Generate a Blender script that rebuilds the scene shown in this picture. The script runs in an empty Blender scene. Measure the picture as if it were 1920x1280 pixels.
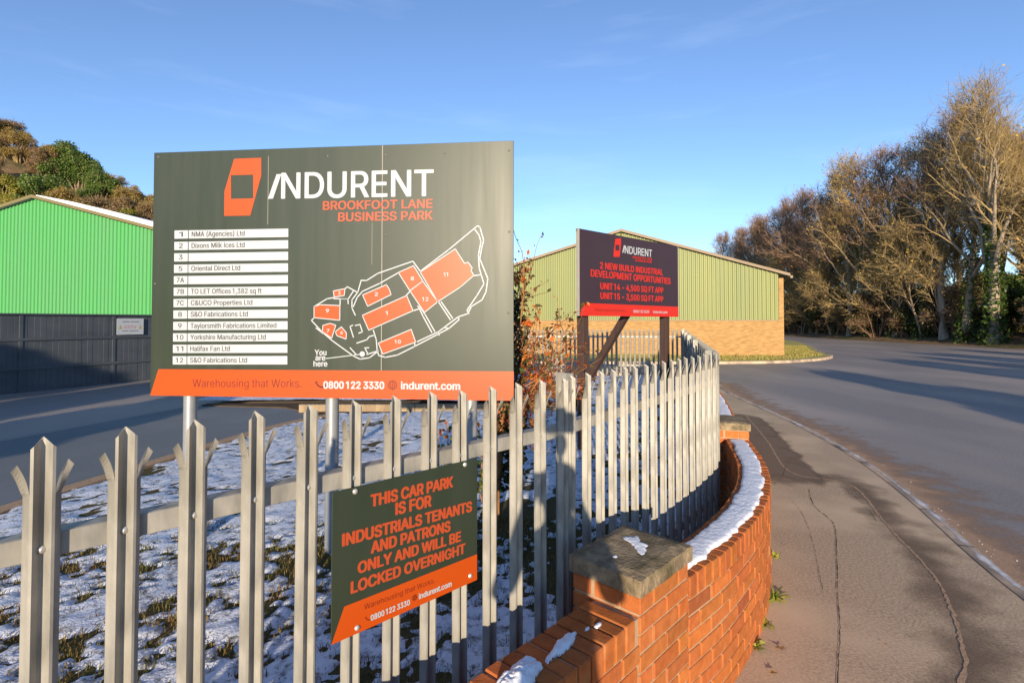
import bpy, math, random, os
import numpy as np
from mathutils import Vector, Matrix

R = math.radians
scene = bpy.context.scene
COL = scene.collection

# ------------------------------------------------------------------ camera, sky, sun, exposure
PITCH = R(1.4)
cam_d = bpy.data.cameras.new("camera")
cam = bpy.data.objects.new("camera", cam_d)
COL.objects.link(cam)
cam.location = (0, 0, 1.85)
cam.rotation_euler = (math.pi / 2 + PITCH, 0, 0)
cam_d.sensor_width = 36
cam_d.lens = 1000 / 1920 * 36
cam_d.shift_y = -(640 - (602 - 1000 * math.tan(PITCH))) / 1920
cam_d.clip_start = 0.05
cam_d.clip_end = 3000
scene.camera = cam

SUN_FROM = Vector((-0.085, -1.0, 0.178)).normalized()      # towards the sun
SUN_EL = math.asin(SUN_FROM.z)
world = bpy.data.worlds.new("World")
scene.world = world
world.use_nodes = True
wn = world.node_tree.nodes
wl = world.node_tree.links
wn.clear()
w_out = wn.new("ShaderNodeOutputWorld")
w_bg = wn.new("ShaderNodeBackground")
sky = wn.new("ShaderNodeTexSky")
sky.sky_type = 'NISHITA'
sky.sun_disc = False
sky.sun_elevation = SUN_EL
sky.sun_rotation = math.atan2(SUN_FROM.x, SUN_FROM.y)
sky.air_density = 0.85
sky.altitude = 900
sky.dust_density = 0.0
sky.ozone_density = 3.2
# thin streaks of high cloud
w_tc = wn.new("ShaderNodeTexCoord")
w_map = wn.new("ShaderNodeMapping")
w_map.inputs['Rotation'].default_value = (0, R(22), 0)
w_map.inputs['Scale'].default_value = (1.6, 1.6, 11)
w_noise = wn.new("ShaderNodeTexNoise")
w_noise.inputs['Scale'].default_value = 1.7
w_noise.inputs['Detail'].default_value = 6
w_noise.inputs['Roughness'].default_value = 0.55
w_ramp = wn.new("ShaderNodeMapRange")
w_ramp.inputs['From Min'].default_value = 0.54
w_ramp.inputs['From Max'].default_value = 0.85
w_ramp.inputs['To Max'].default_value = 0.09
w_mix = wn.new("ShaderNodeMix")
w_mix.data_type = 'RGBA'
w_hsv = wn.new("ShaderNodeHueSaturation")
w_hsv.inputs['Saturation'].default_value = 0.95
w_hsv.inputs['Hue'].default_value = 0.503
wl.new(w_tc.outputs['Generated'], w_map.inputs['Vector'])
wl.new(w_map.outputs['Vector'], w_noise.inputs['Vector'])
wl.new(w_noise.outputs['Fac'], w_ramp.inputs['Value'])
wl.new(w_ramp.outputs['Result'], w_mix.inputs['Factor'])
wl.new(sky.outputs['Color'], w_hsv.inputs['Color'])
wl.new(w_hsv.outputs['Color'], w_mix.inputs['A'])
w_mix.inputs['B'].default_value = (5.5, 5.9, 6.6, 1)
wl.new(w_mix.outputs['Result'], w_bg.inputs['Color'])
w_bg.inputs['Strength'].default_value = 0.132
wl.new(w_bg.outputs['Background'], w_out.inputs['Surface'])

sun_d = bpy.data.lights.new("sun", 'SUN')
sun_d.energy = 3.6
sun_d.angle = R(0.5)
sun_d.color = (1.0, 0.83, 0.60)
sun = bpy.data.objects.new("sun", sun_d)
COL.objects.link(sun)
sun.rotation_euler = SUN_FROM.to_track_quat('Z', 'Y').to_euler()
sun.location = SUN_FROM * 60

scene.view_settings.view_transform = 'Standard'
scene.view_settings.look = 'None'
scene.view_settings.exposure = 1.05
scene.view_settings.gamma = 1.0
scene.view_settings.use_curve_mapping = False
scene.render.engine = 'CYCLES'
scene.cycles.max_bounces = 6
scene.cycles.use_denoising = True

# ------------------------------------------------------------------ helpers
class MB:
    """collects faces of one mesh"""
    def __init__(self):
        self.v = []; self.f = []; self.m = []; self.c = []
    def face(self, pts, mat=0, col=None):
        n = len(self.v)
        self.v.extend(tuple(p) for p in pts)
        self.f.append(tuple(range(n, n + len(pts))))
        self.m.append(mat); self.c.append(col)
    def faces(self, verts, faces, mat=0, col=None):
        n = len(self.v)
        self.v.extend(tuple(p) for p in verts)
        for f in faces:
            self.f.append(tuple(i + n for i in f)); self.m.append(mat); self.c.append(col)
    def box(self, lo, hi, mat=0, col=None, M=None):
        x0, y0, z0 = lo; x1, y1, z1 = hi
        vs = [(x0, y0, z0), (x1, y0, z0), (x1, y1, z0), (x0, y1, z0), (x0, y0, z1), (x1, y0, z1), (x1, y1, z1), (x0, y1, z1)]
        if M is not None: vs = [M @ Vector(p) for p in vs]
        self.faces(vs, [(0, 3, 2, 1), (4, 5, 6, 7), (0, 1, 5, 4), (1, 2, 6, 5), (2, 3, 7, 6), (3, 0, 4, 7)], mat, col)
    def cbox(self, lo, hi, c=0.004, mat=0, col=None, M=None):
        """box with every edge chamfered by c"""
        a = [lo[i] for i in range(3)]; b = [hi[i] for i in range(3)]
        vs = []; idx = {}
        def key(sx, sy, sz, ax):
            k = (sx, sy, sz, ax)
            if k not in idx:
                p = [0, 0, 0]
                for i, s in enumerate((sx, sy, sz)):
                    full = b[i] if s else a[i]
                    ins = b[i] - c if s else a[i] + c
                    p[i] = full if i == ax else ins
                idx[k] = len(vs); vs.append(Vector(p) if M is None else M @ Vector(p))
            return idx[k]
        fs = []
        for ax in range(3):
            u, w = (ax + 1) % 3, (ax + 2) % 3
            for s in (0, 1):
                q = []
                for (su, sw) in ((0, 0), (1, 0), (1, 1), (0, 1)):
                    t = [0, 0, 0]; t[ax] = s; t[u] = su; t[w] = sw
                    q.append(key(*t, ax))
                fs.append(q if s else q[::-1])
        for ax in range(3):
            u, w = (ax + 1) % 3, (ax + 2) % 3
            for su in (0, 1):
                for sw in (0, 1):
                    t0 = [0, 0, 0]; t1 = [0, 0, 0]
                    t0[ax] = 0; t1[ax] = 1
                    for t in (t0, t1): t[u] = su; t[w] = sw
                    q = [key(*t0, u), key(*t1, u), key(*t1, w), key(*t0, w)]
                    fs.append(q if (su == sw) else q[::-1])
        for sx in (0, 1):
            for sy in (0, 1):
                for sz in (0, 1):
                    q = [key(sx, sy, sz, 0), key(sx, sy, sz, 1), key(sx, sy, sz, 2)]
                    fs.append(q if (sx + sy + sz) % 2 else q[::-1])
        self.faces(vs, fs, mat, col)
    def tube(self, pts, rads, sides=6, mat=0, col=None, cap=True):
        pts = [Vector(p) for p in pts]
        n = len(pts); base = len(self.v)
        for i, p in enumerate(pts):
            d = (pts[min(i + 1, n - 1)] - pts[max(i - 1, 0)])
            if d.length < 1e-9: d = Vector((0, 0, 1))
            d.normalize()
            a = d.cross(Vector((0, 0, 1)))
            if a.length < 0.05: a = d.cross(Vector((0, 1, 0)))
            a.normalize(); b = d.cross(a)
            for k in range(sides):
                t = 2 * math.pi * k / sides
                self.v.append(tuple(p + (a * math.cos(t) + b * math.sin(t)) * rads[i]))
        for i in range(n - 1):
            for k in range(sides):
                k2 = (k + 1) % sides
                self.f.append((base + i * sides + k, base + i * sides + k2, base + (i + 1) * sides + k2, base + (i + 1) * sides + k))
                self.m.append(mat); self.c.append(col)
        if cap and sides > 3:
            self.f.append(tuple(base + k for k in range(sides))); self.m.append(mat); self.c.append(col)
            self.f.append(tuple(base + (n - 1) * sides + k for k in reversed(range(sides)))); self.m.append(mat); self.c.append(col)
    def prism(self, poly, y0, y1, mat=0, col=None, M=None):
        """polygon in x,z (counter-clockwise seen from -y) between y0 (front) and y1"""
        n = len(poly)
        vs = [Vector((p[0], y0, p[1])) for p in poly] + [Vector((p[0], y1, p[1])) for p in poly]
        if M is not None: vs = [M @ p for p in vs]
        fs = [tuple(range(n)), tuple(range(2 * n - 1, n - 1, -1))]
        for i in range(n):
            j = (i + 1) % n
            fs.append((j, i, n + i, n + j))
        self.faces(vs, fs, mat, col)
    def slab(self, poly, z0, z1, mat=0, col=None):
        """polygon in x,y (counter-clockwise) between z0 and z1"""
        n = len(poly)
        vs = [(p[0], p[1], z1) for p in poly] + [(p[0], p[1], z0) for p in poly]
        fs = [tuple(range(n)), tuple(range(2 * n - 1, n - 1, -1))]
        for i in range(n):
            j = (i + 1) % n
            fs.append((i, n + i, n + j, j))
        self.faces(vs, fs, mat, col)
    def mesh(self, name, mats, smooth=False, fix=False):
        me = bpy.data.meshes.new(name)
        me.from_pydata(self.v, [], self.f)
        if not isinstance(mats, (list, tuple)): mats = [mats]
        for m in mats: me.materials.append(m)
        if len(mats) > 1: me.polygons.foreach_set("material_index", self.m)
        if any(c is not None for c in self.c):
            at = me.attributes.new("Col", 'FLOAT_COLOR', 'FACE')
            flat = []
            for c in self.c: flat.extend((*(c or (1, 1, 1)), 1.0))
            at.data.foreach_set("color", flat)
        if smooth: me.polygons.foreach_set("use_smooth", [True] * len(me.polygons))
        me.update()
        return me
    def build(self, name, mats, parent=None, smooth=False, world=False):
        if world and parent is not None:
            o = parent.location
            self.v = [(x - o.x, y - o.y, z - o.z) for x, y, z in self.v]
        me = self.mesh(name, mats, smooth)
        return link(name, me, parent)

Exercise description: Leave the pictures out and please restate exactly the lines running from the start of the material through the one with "COL = scene.collection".

Answer to this task:
Generate a Blender script that rebuilds the scene shown in this picture. The script runs in an empty Blender scene. Measure the picture as if it were 1920x1280 pixels.
import bpy, math, random, os
import numpy as np
from mathutils import Vector, Matrix

R = math.radians
scene = bpy.context.scene
COL = scene.collection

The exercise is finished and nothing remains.